→ Instructions for the task: Identify all lines of the data containing the string "script" and copy them.
==============================
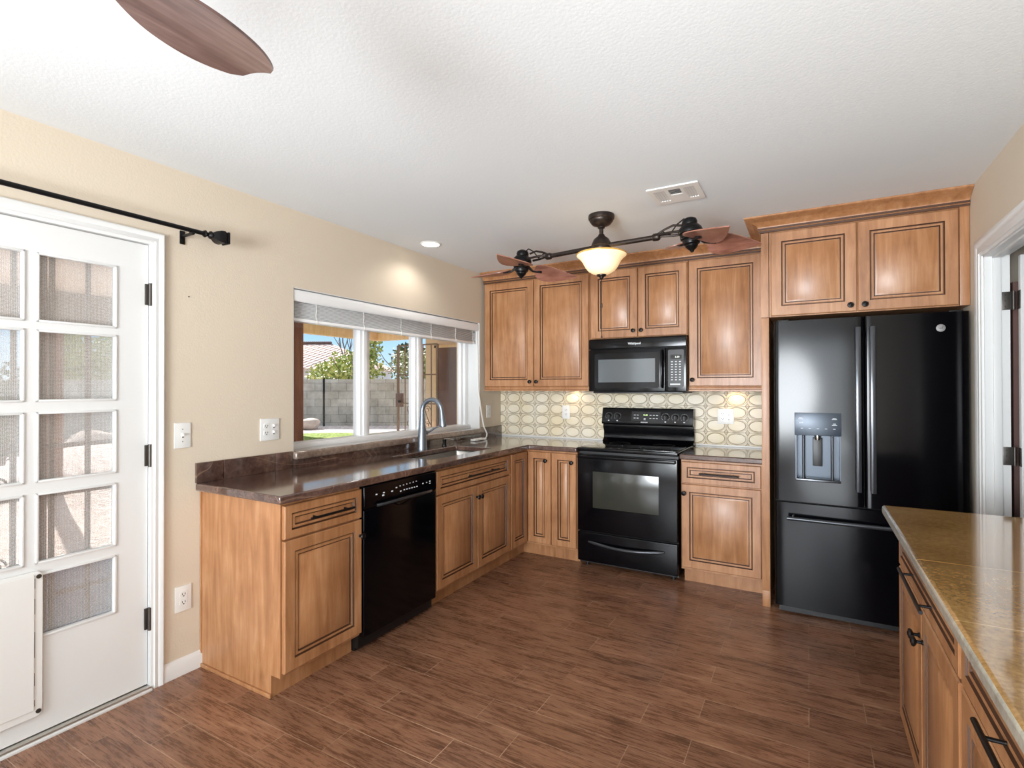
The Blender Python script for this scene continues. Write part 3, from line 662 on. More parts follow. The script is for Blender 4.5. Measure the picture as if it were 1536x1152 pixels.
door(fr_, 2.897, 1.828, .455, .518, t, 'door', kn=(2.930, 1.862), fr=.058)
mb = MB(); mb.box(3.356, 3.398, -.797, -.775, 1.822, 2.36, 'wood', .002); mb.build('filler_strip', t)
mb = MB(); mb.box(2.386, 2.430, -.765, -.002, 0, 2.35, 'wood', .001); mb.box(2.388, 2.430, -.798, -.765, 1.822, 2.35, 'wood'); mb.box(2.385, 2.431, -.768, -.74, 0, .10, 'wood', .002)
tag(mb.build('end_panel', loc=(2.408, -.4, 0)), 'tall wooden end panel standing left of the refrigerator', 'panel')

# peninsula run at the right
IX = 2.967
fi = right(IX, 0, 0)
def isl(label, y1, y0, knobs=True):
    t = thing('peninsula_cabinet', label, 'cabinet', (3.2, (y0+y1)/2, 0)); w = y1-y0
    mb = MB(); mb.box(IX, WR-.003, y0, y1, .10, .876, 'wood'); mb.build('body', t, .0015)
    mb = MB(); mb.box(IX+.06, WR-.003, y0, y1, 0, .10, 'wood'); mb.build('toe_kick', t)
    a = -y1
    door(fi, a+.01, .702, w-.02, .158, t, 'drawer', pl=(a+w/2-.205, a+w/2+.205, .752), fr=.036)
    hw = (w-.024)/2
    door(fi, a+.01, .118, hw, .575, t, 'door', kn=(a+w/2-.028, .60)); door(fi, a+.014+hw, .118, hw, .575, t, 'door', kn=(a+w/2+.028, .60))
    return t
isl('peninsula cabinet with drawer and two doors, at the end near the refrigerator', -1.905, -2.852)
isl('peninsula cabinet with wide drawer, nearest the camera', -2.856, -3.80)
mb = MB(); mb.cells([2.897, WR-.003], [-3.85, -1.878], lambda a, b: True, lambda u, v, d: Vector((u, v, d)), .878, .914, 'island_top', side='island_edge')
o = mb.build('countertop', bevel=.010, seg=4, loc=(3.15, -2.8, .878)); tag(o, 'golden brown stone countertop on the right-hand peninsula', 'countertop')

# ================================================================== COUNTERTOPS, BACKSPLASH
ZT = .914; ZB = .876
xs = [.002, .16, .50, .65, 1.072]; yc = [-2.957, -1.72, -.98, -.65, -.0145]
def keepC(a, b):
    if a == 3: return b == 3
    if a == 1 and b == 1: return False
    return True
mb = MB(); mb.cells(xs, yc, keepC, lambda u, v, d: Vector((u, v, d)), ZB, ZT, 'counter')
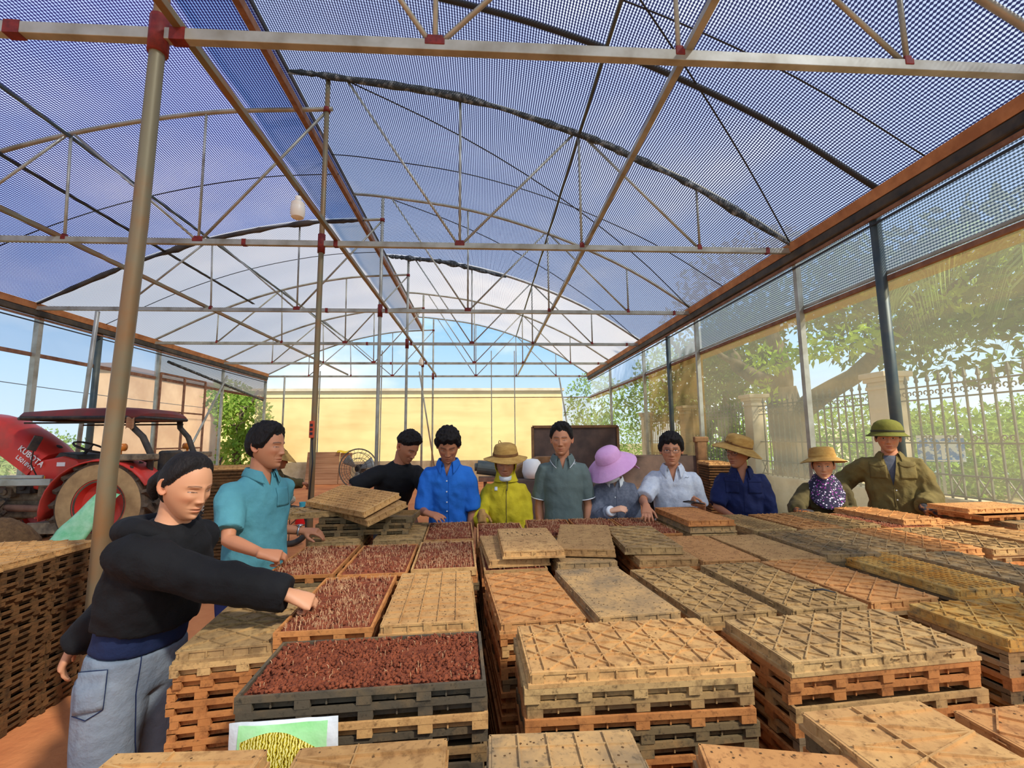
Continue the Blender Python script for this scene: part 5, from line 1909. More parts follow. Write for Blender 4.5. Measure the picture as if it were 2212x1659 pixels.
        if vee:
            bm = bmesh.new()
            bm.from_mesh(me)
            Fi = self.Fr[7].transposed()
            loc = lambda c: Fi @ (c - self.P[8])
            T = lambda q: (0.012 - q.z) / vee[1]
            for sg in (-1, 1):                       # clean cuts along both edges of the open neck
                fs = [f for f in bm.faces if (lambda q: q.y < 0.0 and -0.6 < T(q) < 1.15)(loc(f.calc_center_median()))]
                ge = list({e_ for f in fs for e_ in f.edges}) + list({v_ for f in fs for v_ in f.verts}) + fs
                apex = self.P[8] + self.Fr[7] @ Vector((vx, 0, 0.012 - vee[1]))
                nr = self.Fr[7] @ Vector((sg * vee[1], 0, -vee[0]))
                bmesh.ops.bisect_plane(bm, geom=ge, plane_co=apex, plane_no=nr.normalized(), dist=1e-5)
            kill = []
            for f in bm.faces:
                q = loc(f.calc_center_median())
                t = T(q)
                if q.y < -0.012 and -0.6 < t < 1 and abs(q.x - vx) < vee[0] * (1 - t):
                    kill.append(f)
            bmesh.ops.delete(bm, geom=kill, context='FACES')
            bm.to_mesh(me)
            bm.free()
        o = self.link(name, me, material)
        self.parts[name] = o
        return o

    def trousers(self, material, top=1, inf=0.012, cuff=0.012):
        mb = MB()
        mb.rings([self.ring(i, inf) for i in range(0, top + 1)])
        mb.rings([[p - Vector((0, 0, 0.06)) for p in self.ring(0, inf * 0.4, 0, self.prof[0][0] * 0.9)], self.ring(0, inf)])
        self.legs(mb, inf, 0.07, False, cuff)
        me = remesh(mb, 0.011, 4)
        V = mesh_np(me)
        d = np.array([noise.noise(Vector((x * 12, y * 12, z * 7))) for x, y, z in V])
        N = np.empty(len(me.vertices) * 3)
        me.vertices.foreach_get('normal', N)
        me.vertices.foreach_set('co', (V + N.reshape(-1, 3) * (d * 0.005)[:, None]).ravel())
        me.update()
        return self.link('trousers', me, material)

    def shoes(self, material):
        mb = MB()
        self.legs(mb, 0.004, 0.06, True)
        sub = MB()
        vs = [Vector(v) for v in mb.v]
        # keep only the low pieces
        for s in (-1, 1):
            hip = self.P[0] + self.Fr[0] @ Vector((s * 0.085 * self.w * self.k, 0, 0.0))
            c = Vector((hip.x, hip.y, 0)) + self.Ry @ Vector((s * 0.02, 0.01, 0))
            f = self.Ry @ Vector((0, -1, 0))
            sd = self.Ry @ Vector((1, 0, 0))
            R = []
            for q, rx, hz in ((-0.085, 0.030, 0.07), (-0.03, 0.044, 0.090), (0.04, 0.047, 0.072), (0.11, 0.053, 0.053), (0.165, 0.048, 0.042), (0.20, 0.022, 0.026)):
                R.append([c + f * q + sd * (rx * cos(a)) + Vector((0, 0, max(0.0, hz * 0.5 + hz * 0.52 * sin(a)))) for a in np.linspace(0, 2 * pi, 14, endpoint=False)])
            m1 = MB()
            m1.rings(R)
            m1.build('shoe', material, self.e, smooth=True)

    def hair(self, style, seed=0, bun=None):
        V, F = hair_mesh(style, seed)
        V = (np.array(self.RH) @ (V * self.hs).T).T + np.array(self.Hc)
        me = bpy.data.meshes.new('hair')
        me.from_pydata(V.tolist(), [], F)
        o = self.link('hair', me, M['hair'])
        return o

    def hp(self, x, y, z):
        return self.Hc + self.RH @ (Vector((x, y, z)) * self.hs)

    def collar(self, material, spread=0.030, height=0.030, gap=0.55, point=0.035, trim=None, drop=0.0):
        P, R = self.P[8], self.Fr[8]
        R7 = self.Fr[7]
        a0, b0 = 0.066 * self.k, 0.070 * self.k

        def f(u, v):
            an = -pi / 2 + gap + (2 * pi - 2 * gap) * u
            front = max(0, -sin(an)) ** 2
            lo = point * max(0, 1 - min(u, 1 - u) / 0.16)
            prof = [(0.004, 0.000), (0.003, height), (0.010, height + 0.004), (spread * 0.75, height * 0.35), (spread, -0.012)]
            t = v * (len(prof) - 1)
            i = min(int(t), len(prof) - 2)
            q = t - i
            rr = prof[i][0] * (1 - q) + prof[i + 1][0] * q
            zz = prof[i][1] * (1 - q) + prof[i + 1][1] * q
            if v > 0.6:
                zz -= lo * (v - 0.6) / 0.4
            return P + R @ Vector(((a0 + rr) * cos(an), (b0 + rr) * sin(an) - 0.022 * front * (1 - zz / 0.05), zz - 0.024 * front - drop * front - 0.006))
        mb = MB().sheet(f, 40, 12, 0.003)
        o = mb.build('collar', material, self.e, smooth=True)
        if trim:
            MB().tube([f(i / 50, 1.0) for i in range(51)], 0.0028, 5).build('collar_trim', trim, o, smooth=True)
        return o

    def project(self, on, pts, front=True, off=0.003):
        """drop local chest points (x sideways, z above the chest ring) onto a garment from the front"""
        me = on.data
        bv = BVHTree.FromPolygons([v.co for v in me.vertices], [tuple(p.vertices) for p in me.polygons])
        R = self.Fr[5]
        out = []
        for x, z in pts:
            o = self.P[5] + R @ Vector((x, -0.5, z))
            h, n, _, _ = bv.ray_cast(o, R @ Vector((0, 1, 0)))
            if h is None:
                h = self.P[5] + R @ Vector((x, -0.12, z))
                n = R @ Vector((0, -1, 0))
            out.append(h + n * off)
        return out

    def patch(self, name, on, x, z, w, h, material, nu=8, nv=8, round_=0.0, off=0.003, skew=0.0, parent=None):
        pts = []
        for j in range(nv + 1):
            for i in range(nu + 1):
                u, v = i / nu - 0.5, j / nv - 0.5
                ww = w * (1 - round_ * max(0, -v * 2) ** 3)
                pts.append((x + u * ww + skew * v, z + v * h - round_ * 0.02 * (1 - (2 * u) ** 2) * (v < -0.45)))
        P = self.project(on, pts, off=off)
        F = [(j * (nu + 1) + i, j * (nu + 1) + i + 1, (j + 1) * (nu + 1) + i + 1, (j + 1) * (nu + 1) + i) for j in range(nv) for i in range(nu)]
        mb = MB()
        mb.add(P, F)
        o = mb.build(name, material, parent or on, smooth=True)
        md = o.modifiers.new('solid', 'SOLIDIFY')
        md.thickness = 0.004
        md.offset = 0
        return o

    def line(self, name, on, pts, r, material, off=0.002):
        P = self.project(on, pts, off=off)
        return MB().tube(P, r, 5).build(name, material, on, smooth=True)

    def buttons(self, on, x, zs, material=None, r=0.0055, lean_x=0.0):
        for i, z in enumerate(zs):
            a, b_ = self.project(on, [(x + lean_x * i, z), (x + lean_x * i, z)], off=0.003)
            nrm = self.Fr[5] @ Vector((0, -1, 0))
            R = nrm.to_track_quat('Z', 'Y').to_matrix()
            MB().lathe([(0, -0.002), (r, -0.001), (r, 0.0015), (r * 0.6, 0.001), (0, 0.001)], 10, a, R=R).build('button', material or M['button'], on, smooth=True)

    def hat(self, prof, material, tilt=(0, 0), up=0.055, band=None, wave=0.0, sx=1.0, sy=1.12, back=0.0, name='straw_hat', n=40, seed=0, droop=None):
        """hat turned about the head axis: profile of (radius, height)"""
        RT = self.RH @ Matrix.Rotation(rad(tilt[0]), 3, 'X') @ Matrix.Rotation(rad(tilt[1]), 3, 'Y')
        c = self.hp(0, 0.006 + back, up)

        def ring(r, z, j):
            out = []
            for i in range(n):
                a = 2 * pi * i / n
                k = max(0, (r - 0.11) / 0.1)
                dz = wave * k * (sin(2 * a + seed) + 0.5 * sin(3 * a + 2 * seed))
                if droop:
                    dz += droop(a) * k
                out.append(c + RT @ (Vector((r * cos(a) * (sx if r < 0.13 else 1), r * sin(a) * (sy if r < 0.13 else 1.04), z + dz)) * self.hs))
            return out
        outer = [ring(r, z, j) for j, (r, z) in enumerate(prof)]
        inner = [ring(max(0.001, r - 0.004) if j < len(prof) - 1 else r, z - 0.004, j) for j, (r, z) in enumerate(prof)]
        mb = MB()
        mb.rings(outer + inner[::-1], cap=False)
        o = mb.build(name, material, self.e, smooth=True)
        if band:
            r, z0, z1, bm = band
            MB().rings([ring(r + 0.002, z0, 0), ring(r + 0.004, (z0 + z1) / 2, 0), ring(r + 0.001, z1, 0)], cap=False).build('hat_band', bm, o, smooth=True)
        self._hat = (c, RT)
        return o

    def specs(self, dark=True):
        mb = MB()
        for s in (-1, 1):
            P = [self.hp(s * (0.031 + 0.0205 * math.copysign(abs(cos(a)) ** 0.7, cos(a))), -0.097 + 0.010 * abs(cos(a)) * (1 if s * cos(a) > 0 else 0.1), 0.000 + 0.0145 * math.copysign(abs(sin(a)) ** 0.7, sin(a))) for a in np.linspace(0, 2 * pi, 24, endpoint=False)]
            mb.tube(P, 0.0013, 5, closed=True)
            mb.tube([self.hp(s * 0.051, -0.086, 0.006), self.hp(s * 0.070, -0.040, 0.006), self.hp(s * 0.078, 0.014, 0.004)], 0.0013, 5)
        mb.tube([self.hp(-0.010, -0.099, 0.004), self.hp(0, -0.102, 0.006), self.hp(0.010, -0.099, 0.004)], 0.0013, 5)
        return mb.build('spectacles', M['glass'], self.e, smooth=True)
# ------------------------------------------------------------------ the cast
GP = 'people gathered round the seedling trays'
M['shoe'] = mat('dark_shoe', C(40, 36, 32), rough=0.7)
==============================
→ Written solution:
The Blender Python script for this scene continues. Write part 3, from line 662 on. More parts follow. The script is for Blender 4.5. Measure the picture as if it were 1536x1152 pixels.
Continue the Blender Python script for this scene: part 5, from line 1909. More parts follow. Write for Blender 4.5. Measure the picture as if it were 2212x1659 pixels.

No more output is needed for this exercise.